Ukraiński parlament stwierdził w uchwalonej rezolucji, że Wiktor Janukowycz odpowiada za śmierć ponad 100 obywateli. W związku z tym deputowani domagają się postawienia byłego prezydenta przed Międzynarodowym Trybunałem Karnym w Hadze.
Na razie zdetronizowany w minioną sobotę Janukowycz wciąż nie został ujęty. Nie wiadomo nawet, gdzie się ukrywa, miejsce jego pobytu jest przedmiotem sprzecznych ze sobą spekulacji. Ukraińskie MSW twierdzi, że w niedzielę Janukowycza widziano na Krymie. Miał on przebywać w Sewastopolu, gdzie znajduje sie baza rosyjskiej marynarki.
Niektórzy ukraińscy politycy sądzą, że były prezydent dostał się na rosyjski okręt i uciekł z kraju. Inni uważają, że Janukowycz dalej ukrywa się na wschodzie Ukrainy. Pojawiły się także bardziej sensacyjne wersje. Według nich były prezydent został już zabity przez rosyjskie służby specjalne, wysłane w celu pozbycia się niewygodnego świadka.

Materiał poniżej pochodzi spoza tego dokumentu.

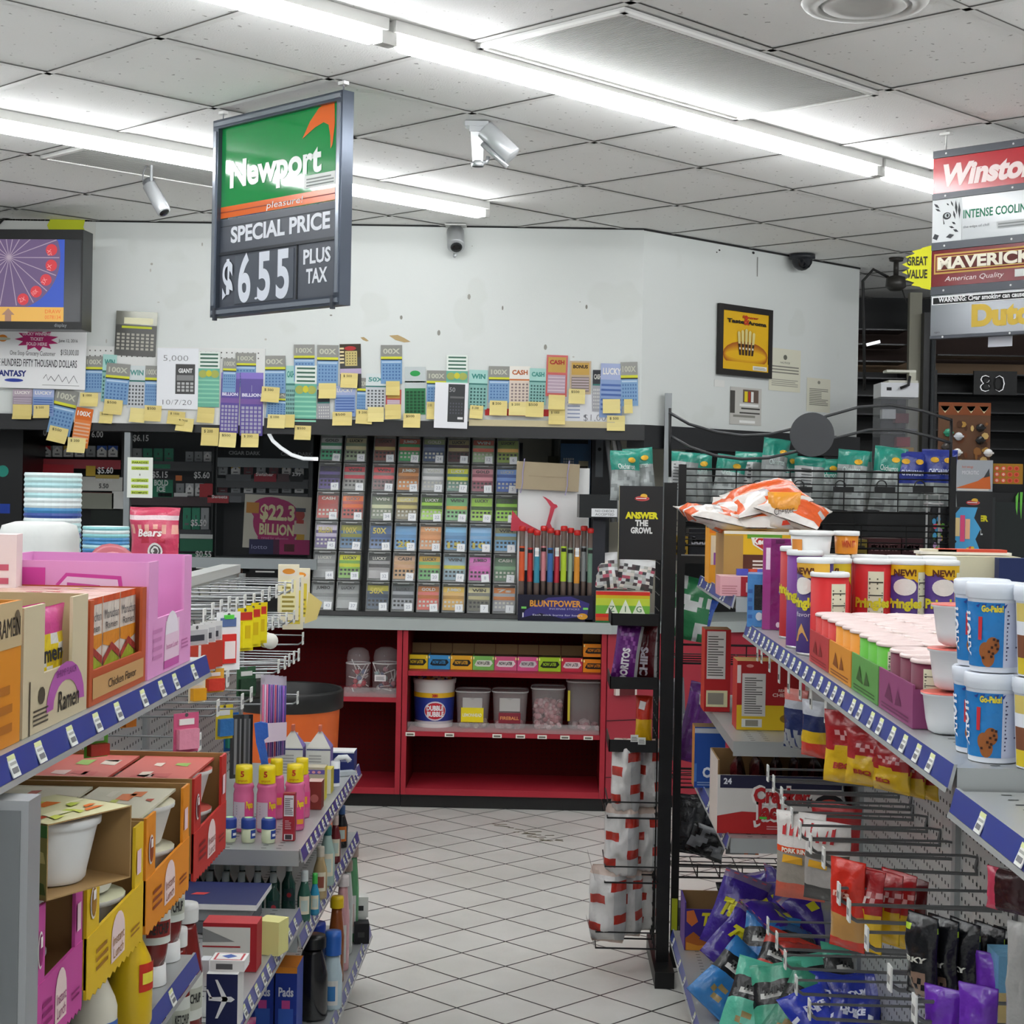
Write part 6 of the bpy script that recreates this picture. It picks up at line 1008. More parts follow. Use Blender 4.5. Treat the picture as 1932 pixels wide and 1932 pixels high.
for i, x in enumerate((432, 468, 506)):
    p = at(x, 1598, 3.88); t = thing('jelly_jar', f'small pale jelly jar with a blue lid, {ordn[i]} of three at the shelf front', 'jar', (p.x, 3.88, SP), 0, 'blue lidded jelly jars'); r = .0165; q = B(); q.lathe([(r*.9, 0), (r, .006), (r, .034), (0, .036)], M('c8cfae', .2), 18); q.done('jar', t); q = B(); q.lathe([(r*1.06, .033), (r*1.06, .053), (r*.9, .057), (0, .057)], PL('27408e'), 18); q.lathe([(r*.6, .0575), (0, .058)], 'b8e0b0', 12); q.done('lid', t); q = B(); q.wrap(r+.0007, .5, 1.5, .01, .03, '2a4490', 5); q.wrap(r+.0012, .7, 1.3, .016, .022, 'e8e8f0', 4); q.done('label', t)
q = B(); p = at(544, 1585, 3.9); w, h = .0285, .112; q.box(-w/2, w/2, 0, .02, 0, h, {'*': '8f1f2a', 'F': '9c2430'}); q.rc(-w*.4, w*.4, h*.52, h*.96, -.0006, 'd8d4d6'); q.ln(-w*.34, w*.34, h*.56, h*.92, 9, -.001, '6a5a60'); q.rc(-w*.36, w*.36, h*.02, h*.14, -.0006, 'e4e0e0'); q.rc(-w*.28, w*.28, h*.03, h*.13, -.001, '3c3034'); q.ln(-w*.3, w*.2, h*.25, h*.45, 5, -.001, 'c89aa0'); solo(q, 'medicine_carton', 'thin dark red medicine carton with white small print', 'carton', (p.x, 3.9, SP))
for i, (x0, x1) in enumerate(((526, 570), (577, 622))):
    a, z_, w, h = fr(x0, 1420, x1, 1560, 4.62); q = B(); h = .105; d = .06; wm = P('d8d8d2'); vm = P('7a6aa8')
    q.box(-w/2, w/2, 0, d, 0, h, {'*': wm, 'R': vm}); q.add([(-w/2, 0, h), (w/2, 0, h), (w/2, d, h), (-w/2, d, h), (-w*.05, d/2, h+.045), (w*.05, d/2, h+.045)], [(0, 1, 5, 4), (1, 2, 5), (2, 3, 4, 5), (3, 0, 4)], [P('cfcdc4'), vm, P('d8d8d2'), wm]); q.box(-.004, .004, d/2-.01, d/2+.012, h+.043, h+.06, P('d0705a')); q.rc(-w*.5, w*.5, h*.94, h*.97, -.0006, '2c2c68'); q.ln(-w*.4, w*.4, h*.3, h*.85, 7, -.0006, 'a8a8a4')
    solo(q, 'gable_carton', ('white and violet gable topped carton in front of the grey card', 'white and violet gable topped carton beside the navy box')[i], 'carton', (a, 4.62, SP), group='gable topped cartons')
bx('box', 'navy box with a white top edge at the far end of the toiletries shelf', 'box', 618, 668, 1418, 1462, 4.85, SP+.0, .07, {'*': '1f2a68', 'T': 'e8e8e8'}, lambda q, w, h: (q.rc(-w/2, w/2, h*.93, h, -.0008, 'eceef0'), q.ln(0, w*.4, h*.5, h*.66, 3, -.001, 'a0a8c8')))
bx('box', 'tan box with a violet printed band behind the pink bottles', 'box', 570, 612, 1448, 1550, 4.4, SP, .05, {'*': 'b8b09a', 'R': 'd8c83a'}, lambda q, w, h: (q.rc(-w*.4, w*.5, h*.8, h*.93, -.0008, '6a5aa8'), [q.el((-.25+.25*k)*w, h*.86, w*.08, h*.04, -.0014, 'e0a0a8') for k in range(3)]))
bx('box', 'brown red box behind the thin red carton', 'box', 580, 606, 1475, 1560, 4.28, SP, .05, {'*': '7a2a22', 'T': 'c8a8a0'}, lambda q, w, h: q.el(0, h*.4, w*.3, h*.15, -.001, 'b0605a'))
bx('box', 'yellow sided flat box near the shelf edge', 'box', 612, 624, 1452, 1540, 4.5, SP, .06, {'*': 'c8b83a', 'F': 'd8d4c0'})
q = B(); q.lathe([(.013, 0), (.013, .07), (0, .07)], 'e6e8ea', 14); q.wrap(.0136, -1.2, 1.2, .01, .05, '2a3a80', 6); q.tube([(0, 0, .07), (.01, 0, .08), (.03, 0, .082), (.04, .0, .07)], .008, 'e0e4e8'); p = at(632, 1500, 4.62); solo(q, 'bandage_roll', 'white bandage roll with a navy band at the shelf edge', 'roll', (p.x, 4.62, SP))
q = B(); q.box(-.03, .03, 0, .03, 0, .012, M('b8c0c4', .3)); p = at(655, 1480, 4.8); solo(q, 'foil_packet', 'silver packet at the outer corner of the toiletries shelf', 'packet', (p.x, 4.78, SP+.0005), R(30))
# mouthwash row under it
SM = .492; 
gm = thing('bottle', 'x', 'bottle')
q = B(); r = .017; q.lathe([(r*.9, 0), (r, .005), (r, .07), (r*.5, .088), (r*.42, .1), (0, .1)], M('1f4a40', .12, 0, 0, .92, .7), 14); q.done('bottle', gm); q = B(); q.lathe([(r*.5, .1), (r*.5, .122), (0, .122)], PL('b4bcbc'), 12); q.done('cap', gm); q = B(); q.wrap(r+.0006, -.5, .9, .03, .06, '23383a', 5); q.el(.004, .045, .006, .006, -r-.001, 'b03038', 8); q.done('label', gm)
k = 0
for row_, yy in enumerate((3.9, 4.02)):
    for i in range(8):
        x = -.9+.038*i+.018*row_; lb = f'small green mouthwash bottle, {ordn[i]} from the back panel, {("front", "second")[row_]} row'
        if k == 0: gm.location = (x, yy, SM); gm['label'] = lb; gm['group'] = 'green mouthwash bottles'; gm.name = 'mouthwash_bottle'
        else: dup(gm, lb, (x, yy, SM), 0, 'green mouthwash bottles')
        k += 1
for i in range(6):
    q = B(); q.box(-.02, .02, 0, .03, 0, .03, {'*': '1f4a94', 'T': '2a68c0'}); q.el(0, .018, .008, .006, -.0006, 'c83030', 8); q.rc(-.016, .016, .004, .01, -.0006, 'd8dce8'); solo(q, 'soap_box', f'little blue and red box before the green bottles, {ordn[i]} from the back panel', 'box', (-.85+.045*i, 3.83, SM), R((i*37) % 11-5), 'little blue and red boxes')
for px, py, yy, r, h, c, cap, lb in ((594, 1676, 4.0, .012, .1, '2a8ab0', '3fae4a', 'blue stick bottle with a green cap'), (604, 1655, 4.16, .018, .13, 'a8926a', 'c8c0b0', 'tan lotion bottle with a picture label'), (617, 1630, 4.3, .02, .155, '9ab4ac', '2a6a70', 'pale green shampoo bottle'), (632, 1610, 4.55, .016, .13, '6a1e24', 'c8b0a8', 'dark red lotion bottle'), (644, 1590, 4.75, .018, .12, '1c1c20', '3a5a8a', 'black and orange shampoo bottle'), (574, 1690, 3.94, .016, .12, '2f5f50', 'c8d0d0', 'dark green mouthwash bottle at the shelf front edge')):
    p = at(px, py, yy); bottle('toiletry_bottle', lb+' on the middle toiletries shelf' if 'edge' not in lb else lb, 'bottle', p.x, yy, SM, r, h, c, cap, .025, .5, klab('d8d0b8' if c != '1c1c20' else 'c86a2a', '8a4a3a' if 'tan' in lb else 'b8c8c0', -.8, .8, .2, .65), rz=R(10))
# base shelf
SQ = .177
for px, yy, r, h, c, cap, lb in ((634, 4.5, .022, .235, '8a4a22', 'd8b818', 'amber oil bottle with a yellow cap'), (628, 4.28, .026, .2, 'b8ccd4', '2a62b8', 'pale bottle with a big blue cap'), (645, 4.62, .02, .265, 'd0a0a4', 'd8d0d0', 'tall pink spray can'), (652, 4.78, .019, .27, 'b8bcb8', '8a7a70', 'tall silver spray can with a brown cap'), (663, 4.92, .019, .28, '5a9468', '9a8a80', 'tall green spray can'), (590, 4.2, .04, .21, '18181a', '101012', 'large black jug'), (596, 4.36, .03, .2, '2a3a5a', '1c3a9a', 'dark blue trigger bottle')):
    p = at(px, 1800, yy); bottle('cleaner_bottle', lb+' on the base shelf', 'bottle', p.x, yy, SQ, r, h, c, cap, .03 if 'blue cap' not in lb else .06, .6, klab('d8d8d4' if 'black' not in lb else '202022', '3a7ab8' if 'blue' in lb else 'c8b0a8', -.7, .7, .1, .55) if 'black' not in lb else None, capr=.85)
for i, (px, yy, z) in enumerate(((677, 5.0, SQ), (680, 4.95, SQ+.0605), (686, 4.93, SQ))):
    p = at(px, 1760, yy); q = B(); q.box(-.022, .022, 0, .05, 0, .06, 'dcdcd8' if i < 2 else '16161a'); q.rc(-.012, .008, .02, .035, -.0006, ('a84038', '2c2c2e', '3a3a3c')[i])
    solo(q, 'small_box', ('small white box with a red mark at the end of the base shelf', 'small white box stacked topmost at the end of the base shelf', 'small black box on the outer corner of the base shelf')[i], 'box', (p.x if i != 2 else p.x-.0, yy if i != 2 else 4.88, z), R(10))
for i in range(4):
    a = -.775+.056*i; q = B(); q.box(-.026, .026, 0, .1, 0, .2, {'*': '1f3a98', 'T': 'e0862a', 'R': '26429c'}); q.rc(-.026, .026, .185, .2, -.0006, 'e8902c'); q.tx('Pads', 0, .13, .022, -.0008, 'e0e4f0', w=.036, bold=.03); q.rc(-.018, .018, .03, .1, -.0006, '3a62c0'); q.rc(-.01, .01, .1, .12, -.0008, 'd0509a'); solo(q, 'pad_box', f'blue hygiene box with an orange top, {ordn[i]} from the back panel', 'box', (a, 3.95, SQ), 0, 'blue hygiene boxes')
q = B(); mg = F('9c2266'); S = bag(q, .2, .17, .11, lambda u, v, f: F('b83a80') if (u*4+v*3) % 1 < .3 else mg, 33, 12, 12, .25); solo(q, 'pad_package', 'magenta film package lying before the blue hygiene boxes', 'package', (-.72, 3.62, SQ), rot=(R(-12), 0, R(15)))
q = B(); q.box(-.07, .07, 0, .09, 0, .07, {'*': F('2a6ac0'), 'T': F('3a80d0')}); q.box(-.02, .025, -.001, .09, .0, .0712, F('b8d8d0')); q.box(-.06, -.035, .02, .06, .07, .0712, F('8ac03a')); solo(q, 'tissue_pack', 'bright blue soft pack with a pale band on the base shelf', 'package', (-.665, 3.44, SQ), R(-18))
# ---------------------------------------------------------------- snack gondola on the other side of the aisle
RX = .46; RN = .49; RB = .78
gr = thing('gondola_shelving', 'grey shelving unit with potato crisps, biscuits and bags on hooks', 'shelving', (0, 0, 0))
q = B(); q.box(RB+.006, RB+.05, 1.0, 4.95, 0, 1.21, GRY); q.done('spine', gr)
pegwall(gr, -1, RB, 1.2, 4.94, .14, 1.17, m='c2c4c2', holes=(.25, 1.1, 1.7, 4.0))
for y in (1.98, 3.09, 4.02): q = B(); q.box(RB-.016, RB-.006, y-.014, y+.014, .1, 1.17, GRD); q.done('upright', gr)
shelf(gr, -1, 1.97, 4.02, 1.216, RN, RB, 25, seed=11)
shelf(gr, -1, .9, 1.96, 1.190, RN, RB, 6, seed=12)
shelf(gr, -1, 4.03, 4.94, 1.280, RX, RB, 10, seed=13, skip=.3)
shelf(gr, -1, 4.03, 4.94, .930, RX, RB, 10, seed=14, skip=.6, strip=False)
shelf(gr, -1, 4.05, 4.90, .690, RX, RB, 10, seed=15, skip=.8)
q = B(); q.box(.46, RB, 2.0, 5.1, .118, .158, GRY); q.box(.50, .52, 2.0, 5.05, 0, .118, GRD); q.done('base_deck', gr)
shelf(gr, -1, 3.0, 5.15, .168, .415, .7, 26, seed=16, name='base_shelf', skip=.5)
q = B(); q.box(RB+.052, 1.25, 1.5, 4.95, 1.188, 1.214, GRY); q.done('rear_shelf', gr)
for x, y in [(1452, 1462), (1463, 1482), (1478, 1505), (1480, 1524), (1497, 1545), (1513, 1570), (1533, 1595), (1558, 1622), (1587, 1690), (1606, 1722), (1640, 1775), (1684, 1850), (1731, 1908)]: p = at(x, y, X=.505); hook(gr, -1, RB-.006, .505, p.y, p.z-.02, WIRD, r=.0034)
for x, y in [(1452, 1750), (1469, 1778), (1485, 1814), (1506, 1862), (1531, 1908)]: p = at(x, y, X=.5); hook(gr, -1, RB-.006, .5, p.y, p.z-.02, WIRD, r=.0034)
for x, y in [(1429, 1232), (1437, 1236), (1452, 1252), (1470, 1272), (1488, 1290), (1510, 1302), (1530, 1318), (1558, 1345)]:   # tag arms under the shelf edge
    p = at(x, y, X=.53); q = B(); q.tube([(.7, p.y, p.z+.03), (.535, p.y, p.z+.03)], .003, WIRD, 5); q.box(.529, .531, p.y-.013, p.y+.013, p.z-.02, p.z+.045, 'dfe1dc'); q.box(.5283, .529, p.y-.006, p.y+.006, p.z-.012, p.z, '4a4a4a'); q.done('tag_arm', gr)
ZS = 1.217
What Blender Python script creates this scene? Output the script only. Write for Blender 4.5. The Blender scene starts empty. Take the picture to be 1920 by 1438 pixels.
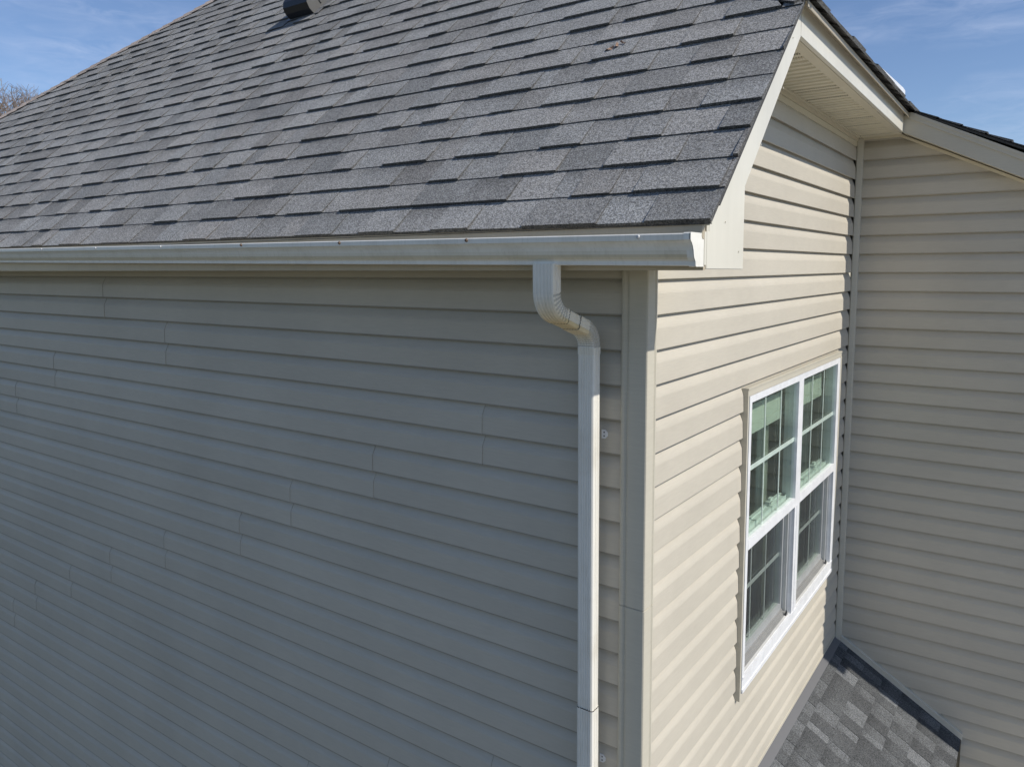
import bpy, bmesh, math, random
from mathutils import Vector, Matrix, noise as mnoise
R = math.radians
U = 0.127            # one siding course (5 in) in metres
ZG = 5.85            # height above the ground of the top lap line (z = 0 in course units)
L = 25.67            # side wall length in courses
def W(x, y, z): return Vector((x*U, y*U, z*U+ZG))

# ------------------------------------------------------------------ camera
scene = bpy.context.scene
cam_d = bpy.data.cameras.new('camera'); cam = bpy.data.objects.new('camera', cam_d)
scene.collection.objects.link(cam); scene.camera = cam
a, p, r = -0.601631588, 0.119243351, -0.00503471486
ca, sa, cp, sp = math.cos(a), math.sin(a), math.cos(p), math.sin(p)
fwd = Vector((sa*cp, ca*cp, -sp)); rt = Vector((ca, -sa, 0)); up = rt.cross(fwd)
cr, sr = math.cos(r), math.sin(r)
rt2, up2 = cr*rt+sr*up, -sr*rt+cr*up
m = Matrix((( rt2.x, up2.x, -fwd.x), (rt2.y, up2.y, -fwd.y), (rt2.z, up2.z, -fwd.z))).to_4x4()
m.translation = W(9.29576, -18.89734, 0.3114)
cam.matrix_world = m
cam_d.sensor_width = 36; cam_d.lens = 1413.63/1920*36
cam_d.shift_x = -(1000.296-960)/1920; cam_d.shift_y = -(719-672.23)/1920
cam_d.clip_end = 1000; cam_d.clip_start = 0.02

# ------------------------------------------------------------------ world and sun
SUN = Vector((1.0, 0.10, 0.95)).normalized()
elev = math.asin(SUN.z); az = math.atan2(SUN.x, SUN.y)
world = bpy.data.worlds.new('World'); scene.world = world; world.use_nodes = True
nt = world.node_tree; nt.nodes.clear()
wo = nt.nodes.new('ShaderNodeOutputWorld'); bg = nt.nodes.new('ShaderNodeBackground'); bg.inputs[1].default_value = 0.115
sky = nt.nodes.new('ShaderNodeTexSky'); sky.sky_type = 'NISHITA'; sky.sun_disc = False
sky.sun_elevation = elev; sky.sun_rotation = az; sky.altitude = 200; sky.air_density = 1.0; sky.dust_density = 0.05; sky.ozone_density = 3.0
tc = nt.nodes.new('ShaderNodeTexCoord')
mp = nt.nodes.new('ShaderNodeMapping'); mp.inputs['Scale'].default_value = (1.5, 1.5, 6.5); mp.inputs['Rotation'].default_value = (0.10, 0.12, 0.3)
mp.inputs['Location'].default_value = (1.4, 0.6, 0.1)
n1 = nt.nodes.new('ShaderNodeTexNoise'); n1.inputs['Scale'].default_value = 2.1; n1.inputs['Detail'].default_value = 3
n2 = nt.nodes.new('ShaderNodeTexNoise'); n2.inputs['Scale'].default_value = 13; n2.inputs['Detail'].default_value = 9; n2.inputs['Roughness'].default_value = 0.62; n2.inputs['Distortion'].default_value = 0.6
r1 = nt.nodes.new('ShaderNodeMapRange'); r1.inputs[1].default_value = 0.50; r1.inputs[2].default_value = 0.73
r2 = nt.nodes.new('ShaderNodeMapRange'); r2.inputs[1].default_value = 0.36; r2.inputs[2].default_value = 0.78
mul = nt.nodes.new('ShaderNodeMath'); mul.operation = 'MULTIPLY'
mul2 = nt.nodes.new('ShaderNodeMath'); mul2.operation = 'MULTIPLY'; mul2.inputs[1].default_value = 0.55
mix = nt.nodes.new('ShaderNodeMix'); mix.data_type = 'RGBA'
lk = nt.links.new
lk(tc.outputs['Generated'], mp.inputs['Vector']); lk(mp.outputs[0], n1.inputs['Vector']); lk(mp.outputs[0], n2.inputs['Vector'])
lk(n1.outputs[0], r1.inputs[0]); lk(n2.outputs[0], r2.inputs[0]); lk(r1.outputs[0], mul.inputs[0]); lk(r2.outputs[0], mul.inputs[1]); lk(mul.outputs[0], mul2.inputs[0])
lk(mul2.outputs[0], mix.inputs['Factor']); lk(sky.outputs[0], mix.inputs['A']); mix.inputs['B'].default_value = (6.6, 7.3, 8.4, 1)
tint = nt.nodes.new('ShaderNodeMix'); tint.data_type = 'RGBA'; tint.blend_type = 'MULTIPLY'; tint.inputs['Factor'].default_value = 1
tint.inputs['B'].default_value = (0.93, 0.937, 1.03, 1); lk(mix.outputs['Result'], tint.inputs['A']); lk(tint.outputs['Result'], bg.inputs[0]); lk(bg.outputs[0], wo.inputs[0])
sd = bpy.data.lights.new('sun', 'SUN'); sd.energy = 4.3; sd.angle = R(0.53); sd.color = (1.0, 0.955, 0.88)
so = bpy.data.objects.new('sun', sd); scene.collection.objects.link(so)
so.rotation_euler = SUN.to_track_quat('Z', 'Y').to_euler(); so.location = (5, 0, 15)
scene.render.engine = 'CYCLES'
scene.cycles.use_adaptive_sampling = True
scene.cycles.max_bounces = 8; scene.cycles.transparent_max_bounces = 12
vs = scene.view_settings; vs.view_transform = 'Standard'; vs.look = 'None'; vs.exposure = 0.0; vs.gamma = 1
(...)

"Polowaniu" na Janukowycza towarzyszą prace zmierzające do powołania nowego rządu. Głosowanie w tej sprawie ma się odbyć w czwartek. Ci Ukraińcy, którzy obawiają się odłączenia wschodniej części kraju, w dalszym ciągu z niepokojem patrzą na Rosję, która nie kryje swojej niechęci do aktualnych władz Ukrainy. Według nich Kreml będzie wspierał separatystyczne dążenia prorosyjskich części kraju.